The National Research Platform is a partnership of more than 50 institutions led by researchers at UC San Diego with funding support from the National Science Foundation. For the TIDE proposal, the NRP will help support the computational core to be placed at San Diego State, collaborate on developing the support infrastructure for researchers, and provide additional computational resources from their existing grant on a needed basis.
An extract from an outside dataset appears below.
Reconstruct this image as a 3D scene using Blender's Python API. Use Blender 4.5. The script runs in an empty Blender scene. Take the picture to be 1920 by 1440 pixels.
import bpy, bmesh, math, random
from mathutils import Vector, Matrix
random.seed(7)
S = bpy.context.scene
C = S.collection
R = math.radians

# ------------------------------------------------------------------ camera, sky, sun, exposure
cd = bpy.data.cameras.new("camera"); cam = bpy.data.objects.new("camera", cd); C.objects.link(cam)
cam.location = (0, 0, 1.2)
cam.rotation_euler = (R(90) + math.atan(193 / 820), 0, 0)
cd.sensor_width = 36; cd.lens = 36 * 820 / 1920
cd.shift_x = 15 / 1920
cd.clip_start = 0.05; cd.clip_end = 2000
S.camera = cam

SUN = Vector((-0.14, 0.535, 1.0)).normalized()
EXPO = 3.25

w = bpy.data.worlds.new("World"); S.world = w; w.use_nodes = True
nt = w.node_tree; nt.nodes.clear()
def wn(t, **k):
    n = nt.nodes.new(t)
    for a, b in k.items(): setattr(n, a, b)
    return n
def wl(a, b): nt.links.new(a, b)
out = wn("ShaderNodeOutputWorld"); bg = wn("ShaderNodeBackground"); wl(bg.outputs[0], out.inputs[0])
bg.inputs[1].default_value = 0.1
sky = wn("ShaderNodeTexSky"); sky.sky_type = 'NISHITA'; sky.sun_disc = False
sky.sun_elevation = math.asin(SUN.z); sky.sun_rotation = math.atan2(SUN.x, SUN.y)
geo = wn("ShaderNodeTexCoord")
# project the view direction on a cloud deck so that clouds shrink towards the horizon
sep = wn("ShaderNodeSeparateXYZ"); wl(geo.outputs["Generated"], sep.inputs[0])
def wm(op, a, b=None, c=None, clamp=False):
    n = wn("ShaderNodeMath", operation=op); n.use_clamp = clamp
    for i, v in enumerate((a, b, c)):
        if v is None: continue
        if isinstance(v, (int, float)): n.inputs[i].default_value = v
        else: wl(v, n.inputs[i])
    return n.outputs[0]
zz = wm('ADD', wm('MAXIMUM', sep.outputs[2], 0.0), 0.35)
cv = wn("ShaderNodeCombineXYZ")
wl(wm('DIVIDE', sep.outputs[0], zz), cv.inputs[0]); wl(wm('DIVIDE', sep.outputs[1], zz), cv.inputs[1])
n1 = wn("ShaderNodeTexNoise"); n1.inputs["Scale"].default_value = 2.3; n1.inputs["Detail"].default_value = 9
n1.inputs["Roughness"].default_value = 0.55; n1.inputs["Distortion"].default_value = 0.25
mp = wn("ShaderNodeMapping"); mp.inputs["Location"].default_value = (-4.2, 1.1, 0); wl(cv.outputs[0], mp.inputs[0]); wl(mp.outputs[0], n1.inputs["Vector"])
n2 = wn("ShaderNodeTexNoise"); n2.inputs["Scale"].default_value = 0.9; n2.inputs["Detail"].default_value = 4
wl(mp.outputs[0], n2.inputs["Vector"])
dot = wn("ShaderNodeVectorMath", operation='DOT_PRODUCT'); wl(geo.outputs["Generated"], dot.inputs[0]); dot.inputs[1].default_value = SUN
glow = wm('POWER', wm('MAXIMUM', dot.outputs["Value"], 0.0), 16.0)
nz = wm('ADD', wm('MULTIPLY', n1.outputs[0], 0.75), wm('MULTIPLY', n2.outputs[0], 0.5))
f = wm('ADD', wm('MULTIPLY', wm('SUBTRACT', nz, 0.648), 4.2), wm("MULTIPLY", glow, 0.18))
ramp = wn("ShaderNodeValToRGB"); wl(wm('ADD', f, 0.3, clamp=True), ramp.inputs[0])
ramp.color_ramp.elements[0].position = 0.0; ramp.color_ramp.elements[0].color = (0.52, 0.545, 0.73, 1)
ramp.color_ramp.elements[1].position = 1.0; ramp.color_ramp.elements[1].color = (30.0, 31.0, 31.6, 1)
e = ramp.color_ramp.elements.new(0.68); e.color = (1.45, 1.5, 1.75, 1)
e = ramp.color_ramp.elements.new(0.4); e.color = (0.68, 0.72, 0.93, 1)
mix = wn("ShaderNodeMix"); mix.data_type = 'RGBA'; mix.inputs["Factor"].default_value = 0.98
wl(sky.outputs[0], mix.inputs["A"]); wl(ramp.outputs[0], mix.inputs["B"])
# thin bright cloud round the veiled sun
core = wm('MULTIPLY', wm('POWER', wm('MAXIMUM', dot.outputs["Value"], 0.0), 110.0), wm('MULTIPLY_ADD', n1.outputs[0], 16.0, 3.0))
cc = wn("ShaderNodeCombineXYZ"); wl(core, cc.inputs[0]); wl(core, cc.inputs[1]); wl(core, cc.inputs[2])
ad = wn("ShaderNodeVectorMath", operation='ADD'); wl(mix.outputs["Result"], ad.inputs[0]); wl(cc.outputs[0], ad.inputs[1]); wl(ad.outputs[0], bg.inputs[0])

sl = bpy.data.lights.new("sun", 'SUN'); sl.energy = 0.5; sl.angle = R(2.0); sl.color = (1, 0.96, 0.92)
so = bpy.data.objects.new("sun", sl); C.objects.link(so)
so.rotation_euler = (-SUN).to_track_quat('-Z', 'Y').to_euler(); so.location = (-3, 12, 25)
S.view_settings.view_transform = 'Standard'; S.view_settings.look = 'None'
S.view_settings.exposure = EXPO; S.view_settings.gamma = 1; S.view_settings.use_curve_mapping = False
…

CENIC, established in 1997, is a nonprofit organization operates the California Research and Education Network (CalREN), a high-capacity computer network with more than 8,000 miles of optical fiber. CENIC’s resources provide cost-effective, high-bandwidth networking supporting their member sites. For the TIDE proposal, CENIC is providing support for participating campuses that need high-speed data transfers, and is also a partner in the National Research Platform (NRP), which will help administer the TIDE computational core and provide “burst-ability” to other computational resources within their network.”